• [Problem] Give the entries again, word for word.

(Scene script records)

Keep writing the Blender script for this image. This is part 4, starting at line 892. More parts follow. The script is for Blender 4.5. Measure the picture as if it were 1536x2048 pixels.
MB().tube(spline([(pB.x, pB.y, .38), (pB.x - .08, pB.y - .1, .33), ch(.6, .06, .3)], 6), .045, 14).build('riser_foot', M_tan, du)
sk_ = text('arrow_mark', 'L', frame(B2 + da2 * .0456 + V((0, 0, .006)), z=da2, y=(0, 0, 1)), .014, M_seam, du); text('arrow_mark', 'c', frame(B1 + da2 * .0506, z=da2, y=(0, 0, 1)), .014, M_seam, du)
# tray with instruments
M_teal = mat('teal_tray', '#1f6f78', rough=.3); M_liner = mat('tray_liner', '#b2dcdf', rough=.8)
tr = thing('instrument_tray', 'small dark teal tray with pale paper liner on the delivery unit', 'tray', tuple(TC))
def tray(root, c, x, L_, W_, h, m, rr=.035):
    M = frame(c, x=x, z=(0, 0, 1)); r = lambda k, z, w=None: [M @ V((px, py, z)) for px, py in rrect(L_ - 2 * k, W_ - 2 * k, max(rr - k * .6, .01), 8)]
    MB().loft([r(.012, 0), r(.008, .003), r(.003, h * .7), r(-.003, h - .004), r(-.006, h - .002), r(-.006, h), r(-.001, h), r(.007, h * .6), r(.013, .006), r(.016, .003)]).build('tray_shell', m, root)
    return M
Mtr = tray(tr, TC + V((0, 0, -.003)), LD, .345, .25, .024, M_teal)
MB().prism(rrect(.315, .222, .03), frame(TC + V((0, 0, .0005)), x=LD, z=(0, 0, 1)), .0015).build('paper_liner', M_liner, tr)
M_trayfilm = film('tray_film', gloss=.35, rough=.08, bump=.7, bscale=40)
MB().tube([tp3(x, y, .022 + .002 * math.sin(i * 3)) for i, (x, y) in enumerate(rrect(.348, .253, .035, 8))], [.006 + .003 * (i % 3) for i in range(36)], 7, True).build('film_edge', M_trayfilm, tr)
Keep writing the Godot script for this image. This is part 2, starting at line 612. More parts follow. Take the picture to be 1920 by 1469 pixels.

• [Correct response]
Keep writing the Blender script for this image. This is part 4, starting at line 892. More parts follow. The script is for Blender 4.5. Measure the picture as if it were 1536x2048 pixels.
MB().tube(spline([(pB.x, pB.y, .38), (pB.x - .08, pB.y - .1, .33), ch(.6, .06, .3)], 6), .045, 14).build('riser_foot', M_tan, du)
sk_ = text('arrow_mark', 'L', frame(B2 + da2 * .0456 + V((0, 0, .006)), z=da2, y=(0, 0, 1)), .014, M_seam, du); text('arrow_mark', 'c', frame(B1 + da2 * .0506, z=da2, y=(0, 0, 1)), .014, M_seam, du)
# tray with instruments
M_teal = mat('teal_tray', '#1f6f78', rough=.3); M_liner = mat('tray_liner', '#b2dcdf', rough=.8)
tr = thing('instrument_tray', 'small dark teal tray with pale paper liner on the delivery unit', 'tray', tuple(TC))
def tray(root, c, x, L_, W_, h, m, rr=.035):
    M = frame(c, x=x, z=(0, 0, 1)); r = lambda k, z, w=None: [M @ V((px, py, z)) for px, py in rrect(L_ - 2 * k, W_ - 2 * k, max(rr - k * .6, .01), 8)]
    MB().loft([r(.012, 0), r(.008, .003), r(.003, h * .7), r(-.003, h - .004), r(-.006, h - .002), r(-.006, h), r(-.001, h), r(.007, h * .6), r(.013, .006), r(.016, .003)]).build('tray_shell', m, root)
    return M
Mtr = tray(tr, TC + V((0, 0, -.003)), LD, .345, .25, .024, M_teal)
MB().prism(rrect(.315, .222, .03), frame(TC + V((0, 0, .0005)), x=LD, z=(0, 0, 1)), .0015).build('paper_liner', M_liner, tr)
M_trayfilm = film('tray_film', gloss=.35, rough=.08, bump=.7, bscale=40)
MB().tube([tp3(x, y, .022 + .002 * math.sin(i * 3)) for i, (x, y) in enumerate(rrect(.348, .253, .035, 8))], [.006 + .003 * (i % 3) for i in range(36)], 7, True).build('film_edge', M_trayfilm, tr)
Keep writing the Godot script for this image. This is part 2, starting at line 612. More parts follow. Take the picture to be 1920 by 1469 pixels.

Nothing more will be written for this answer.